Lessons from Smokey Days

by John Robertson

There is a very good report of the recent big fire on our website. This is about a few specific things evident on the ground. These were well-known to firies of old but they seem to get forgotten and have to be re-learned by each generation.

Fire creates its own climate. Late on Saturday afternoon on the Tamborine-Oxenford Road below Eagle Heights Hotel the temperature was 37 degrees and the humidity 21%. At the same time on the Mountain the temperature was 21 degrees and the humidity 58%. Needless to say it was the fire that made the difference. And the very different climate made a very big difference to the intensity of the fire. (Very intense firestorms such as those round Canberra in 2003 can create their own cyclonic winds with speeds up to 250 kph. These can do as much damage as the fire itself.)

The danger of a superficial backburn. The intense fire on Saturday was in an area which had, ostensibly, been backburned four days earlier. That there was a mass of highly-combustible, light fuel remaining was all too obvious. Flying sparks and embers threatened, and in a few cases succeeded, in starting fires on the opposite side of the road. All were extinguished. The area is in the Gold Coast and we did not have first hand experience of the initial burn but, acting in support of the Gold Coast Brigades, we had plenty of the return match on Saturday. Such a superficial backburn can happen when fuel is drying out after a wet spell and the top layer is dry but those underneath are still damp. Unless the firefighters doing the backburn take especial care to get all the fuel alight to its full depth the fire may consume only 20% or so of the fuel leaving the remaining 80% to burn fiercely following a wind change.

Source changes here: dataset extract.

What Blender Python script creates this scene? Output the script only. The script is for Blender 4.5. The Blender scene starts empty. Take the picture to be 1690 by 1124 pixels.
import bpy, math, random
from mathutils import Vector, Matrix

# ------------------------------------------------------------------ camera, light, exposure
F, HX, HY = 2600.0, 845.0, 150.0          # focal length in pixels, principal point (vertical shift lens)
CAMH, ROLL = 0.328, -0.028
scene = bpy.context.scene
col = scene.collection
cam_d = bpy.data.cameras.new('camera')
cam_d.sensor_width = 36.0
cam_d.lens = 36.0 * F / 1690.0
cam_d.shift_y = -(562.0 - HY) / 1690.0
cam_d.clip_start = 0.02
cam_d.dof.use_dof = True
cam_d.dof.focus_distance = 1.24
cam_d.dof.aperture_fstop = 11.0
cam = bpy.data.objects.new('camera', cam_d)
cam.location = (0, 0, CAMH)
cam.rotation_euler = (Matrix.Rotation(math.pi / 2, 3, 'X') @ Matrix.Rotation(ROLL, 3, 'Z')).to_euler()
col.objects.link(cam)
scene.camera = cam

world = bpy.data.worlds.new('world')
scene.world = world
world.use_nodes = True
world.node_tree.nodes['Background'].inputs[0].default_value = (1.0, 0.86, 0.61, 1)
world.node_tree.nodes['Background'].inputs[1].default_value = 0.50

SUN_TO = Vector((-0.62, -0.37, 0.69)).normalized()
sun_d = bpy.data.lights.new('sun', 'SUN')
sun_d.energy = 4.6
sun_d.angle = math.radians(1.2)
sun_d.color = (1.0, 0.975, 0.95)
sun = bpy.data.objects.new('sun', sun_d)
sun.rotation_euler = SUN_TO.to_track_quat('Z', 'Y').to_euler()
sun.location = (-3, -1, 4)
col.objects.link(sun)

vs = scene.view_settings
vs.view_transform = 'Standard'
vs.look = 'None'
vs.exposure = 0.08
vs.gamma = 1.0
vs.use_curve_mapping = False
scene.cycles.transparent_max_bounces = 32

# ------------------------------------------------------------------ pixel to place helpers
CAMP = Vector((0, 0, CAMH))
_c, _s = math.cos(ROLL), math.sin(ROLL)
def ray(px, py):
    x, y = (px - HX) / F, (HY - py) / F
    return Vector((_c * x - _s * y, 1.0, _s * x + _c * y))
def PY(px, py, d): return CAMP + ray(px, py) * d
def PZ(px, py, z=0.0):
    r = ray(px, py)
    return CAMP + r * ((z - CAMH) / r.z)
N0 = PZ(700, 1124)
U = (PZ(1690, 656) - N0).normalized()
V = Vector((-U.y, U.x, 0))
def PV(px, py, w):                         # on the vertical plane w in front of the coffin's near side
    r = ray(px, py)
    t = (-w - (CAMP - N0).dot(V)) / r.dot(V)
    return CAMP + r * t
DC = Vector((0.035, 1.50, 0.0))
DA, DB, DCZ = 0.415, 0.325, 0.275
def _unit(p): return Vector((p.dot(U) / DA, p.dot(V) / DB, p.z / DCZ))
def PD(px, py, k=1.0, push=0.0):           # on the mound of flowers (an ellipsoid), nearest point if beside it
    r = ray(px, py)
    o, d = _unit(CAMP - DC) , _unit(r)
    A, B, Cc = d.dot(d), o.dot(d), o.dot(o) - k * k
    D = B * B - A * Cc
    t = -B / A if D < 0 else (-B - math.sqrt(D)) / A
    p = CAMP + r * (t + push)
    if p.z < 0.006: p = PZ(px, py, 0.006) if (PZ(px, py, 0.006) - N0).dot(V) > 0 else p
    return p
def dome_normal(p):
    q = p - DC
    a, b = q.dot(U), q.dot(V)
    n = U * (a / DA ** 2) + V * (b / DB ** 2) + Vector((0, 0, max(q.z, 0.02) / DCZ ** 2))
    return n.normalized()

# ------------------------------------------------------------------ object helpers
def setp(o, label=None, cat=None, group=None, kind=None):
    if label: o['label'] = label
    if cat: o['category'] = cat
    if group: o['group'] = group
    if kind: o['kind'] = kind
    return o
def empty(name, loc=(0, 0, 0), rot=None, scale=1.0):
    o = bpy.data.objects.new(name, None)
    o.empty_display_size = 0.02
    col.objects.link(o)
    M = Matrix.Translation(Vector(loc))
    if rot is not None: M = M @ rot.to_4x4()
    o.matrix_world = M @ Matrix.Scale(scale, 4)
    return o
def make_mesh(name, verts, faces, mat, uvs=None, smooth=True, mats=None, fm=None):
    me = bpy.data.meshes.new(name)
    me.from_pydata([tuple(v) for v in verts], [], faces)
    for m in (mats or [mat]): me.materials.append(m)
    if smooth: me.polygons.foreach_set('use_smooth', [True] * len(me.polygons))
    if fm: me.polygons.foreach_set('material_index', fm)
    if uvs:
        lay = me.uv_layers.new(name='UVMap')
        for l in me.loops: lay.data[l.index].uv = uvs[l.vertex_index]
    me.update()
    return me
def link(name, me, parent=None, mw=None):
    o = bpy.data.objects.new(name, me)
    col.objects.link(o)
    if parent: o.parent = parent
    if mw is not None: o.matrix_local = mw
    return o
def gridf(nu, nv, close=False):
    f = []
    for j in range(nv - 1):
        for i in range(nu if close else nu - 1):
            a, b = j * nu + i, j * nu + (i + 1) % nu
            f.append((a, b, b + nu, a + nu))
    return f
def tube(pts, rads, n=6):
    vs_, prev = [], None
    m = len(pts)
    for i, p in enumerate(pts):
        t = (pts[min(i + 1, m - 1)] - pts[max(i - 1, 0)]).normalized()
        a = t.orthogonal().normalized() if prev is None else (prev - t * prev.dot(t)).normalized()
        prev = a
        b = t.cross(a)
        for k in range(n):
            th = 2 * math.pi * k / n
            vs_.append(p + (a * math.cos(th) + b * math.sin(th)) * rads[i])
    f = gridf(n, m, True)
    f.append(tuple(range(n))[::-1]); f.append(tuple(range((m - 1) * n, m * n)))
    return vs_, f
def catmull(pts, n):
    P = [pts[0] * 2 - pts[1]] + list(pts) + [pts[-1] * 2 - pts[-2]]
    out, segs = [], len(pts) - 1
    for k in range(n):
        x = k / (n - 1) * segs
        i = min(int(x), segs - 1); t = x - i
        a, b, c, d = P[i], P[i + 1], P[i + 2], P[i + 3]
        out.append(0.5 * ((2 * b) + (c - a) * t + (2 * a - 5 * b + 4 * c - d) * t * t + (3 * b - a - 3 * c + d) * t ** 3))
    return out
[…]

The effectiveness of a beater in early attack on spot fires. When spot fires start, time is of the essence in stopping their spread. Hoses take time to deploy. A firefighter with a beater can get to the spot(s) very quickly and knock down the flames before they have a chance to spread. It is good to have hoses follow up but their job is so much easier if a beater has gone in front. For this the ‘Western’ type beater with its large, one-piece flap is much better than a straggly-hose beater.

Correct hose use to moderate a required burn. This is similar to the hose use needed to correctly control the burn of a timber stack in a vulnerable zone. On Saturday there were instances where fairly large heaps of fuel (bypassed in the original backburn) were next the road. For safety they needed to burn out completely but they burned with such intensity that the sparks and embers threatened to cross the road. In this situation it seems intuitively right to direct the hose(s) at the flames and sparks and onto the surrounding vegetation. Not so. Old firies know that water should always go to the seat of the fire and never on the flames. The correct technique is to use a water jet for just a few seconds to put a litre or two of water into the heart of the fire. That quells the fire momentarily by cooling but the main effect is that the water immediately flashes to steam. That steam reduces the oxygen content above the fire enough to suppress the flames and sparks. The fire recovers quickly and repeat performances are needed every few minutes. The result is a burn that reduces all the fuel to ash, good control of flames and sparks and a tiny water consumption compared to the alternative. It worked a treat on Saturday.